━━━━━ Provided data ━━━━━
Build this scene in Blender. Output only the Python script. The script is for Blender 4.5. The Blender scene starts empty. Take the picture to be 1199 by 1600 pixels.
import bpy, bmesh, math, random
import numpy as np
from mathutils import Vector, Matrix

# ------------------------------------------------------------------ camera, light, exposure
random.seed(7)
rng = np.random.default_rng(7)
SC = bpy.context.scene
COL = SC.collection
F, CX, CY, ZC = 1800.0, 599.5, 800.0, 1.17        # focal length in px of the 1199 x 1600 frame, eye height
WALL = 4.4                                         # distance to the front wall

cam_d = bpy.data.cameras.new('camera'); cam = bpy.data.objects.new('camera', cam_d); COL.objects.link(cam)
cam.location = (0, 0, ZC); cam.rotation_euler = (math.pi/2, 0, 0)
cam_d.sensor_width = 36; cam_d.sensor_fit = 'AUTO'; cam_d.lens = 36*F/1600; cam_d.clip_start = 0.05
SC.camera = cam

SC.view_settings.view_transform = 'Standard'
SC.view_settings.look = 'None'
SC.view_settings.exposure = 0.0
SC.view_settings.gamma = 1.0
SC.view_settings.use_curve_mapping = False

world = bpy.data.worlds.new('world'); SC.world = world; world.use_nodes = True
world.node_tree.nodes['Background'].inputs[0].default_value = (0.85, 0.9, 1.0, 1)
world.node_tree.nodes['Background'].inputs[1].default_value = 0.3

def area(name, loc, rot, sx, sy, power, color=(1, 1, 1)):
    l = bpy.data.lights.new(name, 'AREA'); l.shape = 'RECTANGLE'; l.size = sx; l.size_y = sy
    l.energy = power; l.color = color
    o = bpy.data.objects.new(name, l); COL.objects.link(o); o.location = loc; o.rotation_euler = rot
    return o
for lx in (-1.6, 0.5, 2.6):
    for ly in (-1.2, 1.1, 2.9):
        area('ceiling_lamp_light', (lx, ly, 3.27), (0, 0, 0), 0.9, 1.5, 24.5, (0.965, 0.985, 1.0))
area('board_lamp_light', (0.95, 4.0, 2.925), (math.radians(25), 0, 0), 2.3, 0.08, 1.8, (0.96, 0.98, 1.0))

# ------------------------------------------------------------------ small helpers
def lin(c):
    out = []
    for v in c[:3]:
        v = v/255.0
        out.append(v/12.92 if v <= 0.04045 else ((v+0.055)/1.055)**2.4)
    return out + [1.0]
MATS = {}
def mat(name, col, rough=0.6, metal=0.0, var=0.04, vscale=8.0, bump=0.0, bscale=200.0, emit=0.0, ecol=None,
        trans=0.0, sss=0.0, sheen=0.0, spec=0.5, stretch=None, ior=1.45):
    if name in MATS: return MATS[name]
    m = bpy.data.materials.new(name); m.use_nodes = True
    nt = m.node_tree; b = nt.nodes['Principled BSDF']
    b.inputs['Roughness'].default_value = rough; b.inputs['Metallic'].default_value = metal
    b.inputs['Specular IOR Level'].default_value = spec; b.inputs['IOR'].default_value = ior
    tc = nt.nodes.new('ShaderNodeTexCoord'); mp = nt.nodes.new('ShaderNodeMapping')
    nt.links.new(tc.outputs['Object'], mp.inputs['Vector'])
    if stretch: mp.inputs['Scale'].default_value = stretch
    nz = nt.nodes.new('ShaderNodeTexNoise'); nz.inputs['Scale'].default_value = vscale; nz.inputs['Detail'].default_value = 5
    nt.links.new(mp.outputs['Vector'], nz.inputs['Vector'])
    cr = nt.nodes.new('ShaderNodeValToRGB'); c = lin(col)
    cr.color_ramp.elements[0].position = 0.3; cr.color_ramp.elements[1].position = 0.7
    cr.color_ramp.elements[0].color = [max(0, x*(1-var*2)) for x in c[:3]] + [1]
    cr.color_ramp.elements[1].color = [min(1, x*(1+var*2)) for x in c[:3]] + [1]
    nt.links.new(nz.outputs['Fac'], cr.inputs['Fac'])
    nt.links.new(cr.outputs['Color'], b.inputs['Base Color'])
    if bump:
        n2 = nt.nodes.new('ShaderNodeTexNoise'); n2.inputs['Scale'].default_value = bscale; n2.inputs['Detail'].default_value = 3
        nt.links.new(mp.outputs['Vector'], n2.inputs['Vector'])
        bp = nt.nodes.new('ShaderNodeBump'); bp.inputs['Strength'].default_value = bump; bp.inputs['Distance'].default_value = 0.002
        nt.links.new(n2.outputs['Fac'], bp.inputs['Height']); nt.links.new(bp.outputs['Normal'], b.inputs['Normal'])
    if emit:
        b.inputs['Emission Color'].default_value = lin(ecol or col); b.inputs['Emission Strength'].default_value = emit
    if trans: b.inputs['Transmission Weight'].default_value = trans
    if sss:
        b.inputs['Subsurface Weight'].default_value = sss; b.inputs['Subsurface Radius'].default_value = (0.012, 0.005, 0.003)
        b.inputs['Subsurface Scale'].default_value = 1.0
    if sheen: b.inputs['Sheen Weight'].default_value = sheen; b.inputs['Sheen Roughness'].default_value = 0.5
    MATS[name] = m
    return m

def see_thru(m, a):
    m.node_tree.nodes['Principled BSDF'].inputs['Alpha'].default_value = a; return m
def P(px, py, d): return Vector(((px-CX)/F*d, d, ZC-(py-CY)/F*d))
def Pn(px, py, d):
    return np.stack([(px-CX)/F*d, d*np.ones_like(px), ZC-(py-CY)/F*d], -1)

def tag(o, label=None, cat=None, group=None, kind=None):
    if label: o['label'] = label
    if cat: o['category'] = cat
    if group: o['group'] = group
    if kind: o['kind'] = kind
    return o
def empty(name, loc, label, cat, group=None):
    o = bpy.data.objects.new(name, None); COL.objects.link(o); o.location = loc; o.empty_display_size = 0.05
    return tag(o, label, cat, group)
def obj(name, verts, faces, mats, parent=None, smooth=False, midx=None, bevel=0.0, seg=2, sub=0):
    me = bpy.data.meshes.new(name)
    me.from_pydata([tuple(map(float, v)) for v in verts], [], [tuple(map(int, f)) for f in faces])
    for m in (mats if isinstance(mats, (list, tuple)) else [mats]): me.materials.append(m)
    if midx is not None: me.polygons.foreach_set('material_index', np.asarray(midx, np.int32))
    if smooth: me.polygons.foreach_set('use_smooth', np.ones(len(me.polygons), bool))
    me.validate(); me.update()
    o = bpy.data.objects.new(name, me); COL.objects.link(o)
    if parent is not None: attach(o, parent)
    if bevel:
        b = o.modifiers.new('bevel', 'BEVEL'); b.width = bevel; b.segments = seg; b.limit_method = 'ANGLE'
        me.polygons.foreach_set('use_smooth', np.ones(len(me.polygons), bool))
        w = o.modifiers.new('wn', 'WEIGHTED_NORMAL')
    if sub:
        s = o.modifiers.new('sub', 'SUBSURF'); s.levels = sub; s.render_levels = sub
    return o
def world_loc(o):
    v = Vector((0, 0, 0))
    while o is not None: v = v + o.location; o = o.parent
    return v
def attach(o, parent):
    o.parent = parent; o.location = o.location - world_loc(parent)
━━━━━
### Your task:
The required output is the exact run of lines from the beginning of the listing above to the line that contains "from mathutils import Vector, Matrix", inclusive of both.

### Completed exercise:
Build this scene in Blender. Output only the Python script. The script is for Blender 4.5. The Blender scene starts empty. Take the picture to be 1199 by 1600 pixels.
import bpy, bmesh, math, random
import numpy as np
from mathutils import Vector, Matrix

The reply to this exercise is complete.